SENDER OF TEXT MESSAGE TO DRIVER OF
AUTOMOBILE MAY FACE LIABILITY FOR
ACCIDENT ALONG WITH DRIVER
By: Michael L. Fox
It is becoming common knowledge these days that the driver of an automobile who has or causes an accident while texting on his or her cell phone can be liable for damages to an injured party. However, a recent New Jersey appellate court case has, for the first time, articulated a standard that may result in the sender of a text message (one who is not even in the automobile with the driver) being held liable along with the driver for damages from an accident.
In the New Jersey case, two individuals were seriously injured when the driver of a truck crossed the center line of a road and caused an accident while he was texting and driving. The injured parties sought to receive damages from the driver, which is typical, but also from driver’s girlfriend who had been texting the driver, even though she was not in the vehicle at the time of the accident. The lower court granted summary judgment, which means that the lower court dismissed the case against the girlfriend without it reaching trial. The appellate court in New Jersey sustained the lower court’s decision. However, that appellate court held “we do not adopt the trial court’s reasoning that a remote texter does not have a legal duty to avoid sending text messages to one who is driving.”
The New Jersey court then examined the duties imposed by common law and the standard of conduct one person must have toward another person. The appellate court recognized that the injured parties in the case wanted a duty of care imposed upon the girlfriend under a theory that she had aided and abetted the driver’s violation of law when the driver used the cell phone to text while driving. The court also acknowledged that there is case law that has held passengers in a motor vehicle to have an affirmative duty to fellow passengers and the driver in terms of a standard of care and behavior in the vehicle.
The court ultimately held that the driver’s girlfriend did not have a special relationship with the driver by which she could control his conduct in the vehicle, nor was there evidence in the record that the driver’s girlfriend had actively encouraged him to text while he was driving. Therefore, the court held “the evidence in this case is not sufficient for a jury to conclude that [driver’s girlfriend]took affirmative steps and gave substantial assistance to [driver] in violating the law. Plaintiffs produced no evidence tending to show that [driver’s girlfriend]urged [driver] to read and respond to her text while he was driving.”
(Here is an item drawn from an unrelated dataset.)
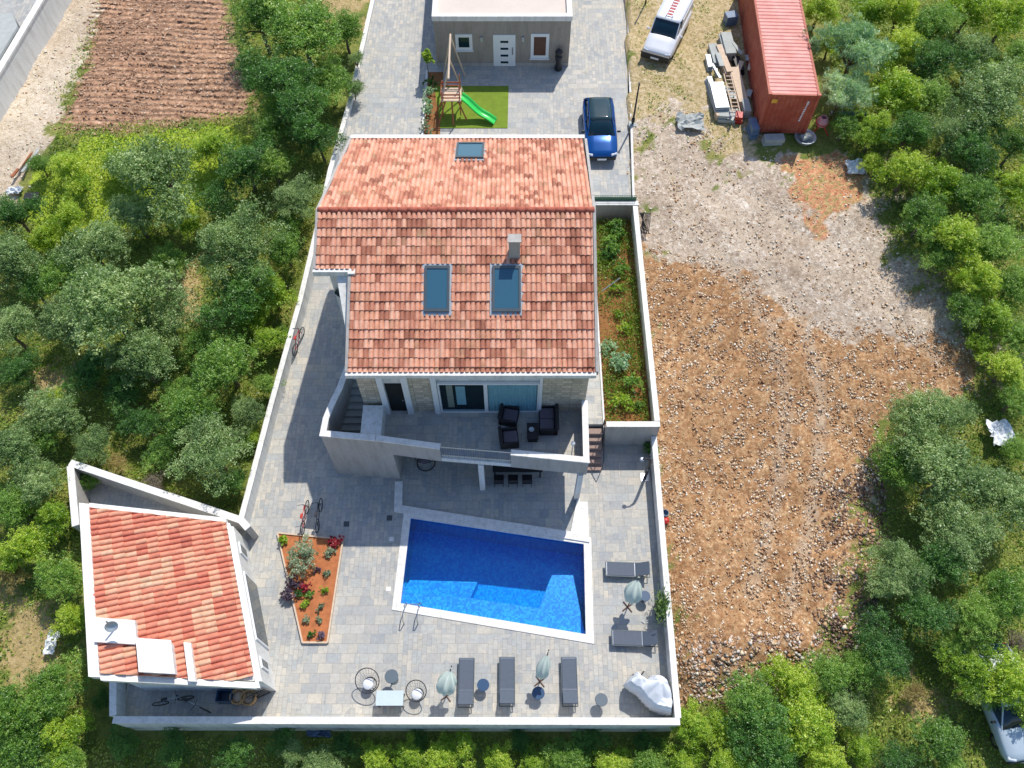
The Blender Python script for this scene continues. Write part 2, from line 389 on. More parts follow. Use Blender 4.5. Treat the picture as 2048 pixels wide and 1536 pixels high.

However, the court did not stop there, and continued: “We view [precedent]as appropriately leading to the conclusion that one should not be held liable for sending a wireless transmission simply because some recipient might use his cell phone unlawfully and become distracted while driving. Whether by text, email, Twitter, or other means, the mere sending of a wireless transmission that unidentified drivers may receive and view is not enough to impose liability.” In continuing, the court examined the foreseeability of the risk of harm. The court reasoned that it is not always foreseeable that a driver would immediately review a text message or other message sent to his or her cell phone upon receipt. The court did state however, “if the sender knows that the recipient is both driving and will read the text immediately, then the sender has taken a foreseeable risk in sending a text at that time. The sender has knowingly engaged in distracting conduct, and it is not unfair also to hold the sender responsible for the distraction. […]When the risk of harm is that posed by third persons, a plaintiff may be required to prove that defendant was in a position to ‘know or have reason to know, from past experience, that there [was] a likelihood of conduct on the part of [a]third person[]’ that was ‘likely to endanger the safety’ of another.”
The New Jersey appellate court basically concluded that there is a limited duty that can be imposed on a sender if that duty is supported by an analysis along the lines of those issues outlined by the appellate court. The court held “When the sender knows that the text will reach the driver while operating a vehicle, the sender has a relationship to the public who use the roadways similar to that of a passenger physically present in the vehicle. As we have stated, a passenger must avoid distracting the driver. The remote sender of a text who knows the recipient is then driving must do the same.”
Again, the court in this particular case did not find the driver’s girlfriend who sent the text from a remote location to be liable to the injured parties. But, “[j]ust as the public has learned the dangers of drinking and driving through a sustained campaign and enhanced criminal penalties and civil liability, the hazards of texting when on the road, or to someone who is on the road, may become part of the public consciousness when the liability of those involved matches the seriousness of the harm…. we do not hold that someone who texts to a person driving is liable for that person’s negligent actions; the driver bears responsibility for obeying the law and maintaining safe control of the vehicle.” But, again the court stated: “We hold that, when a texter knows or has special reason to know that the intended recipient is driving and is likely to read the text message while driving, the texter has a duty to users of the public roads to refrain from sending the driver a text at that time.”
The court established a framework that, over time, may be cited by courts in other jurisdictions to hold the senders of texts to drivers liable for accidents caused even though that person is not in the car with the driver. This is yet another reason to know who it is that you are texting and what it is they are doing when you are texting them, and take the appropriate caution and care.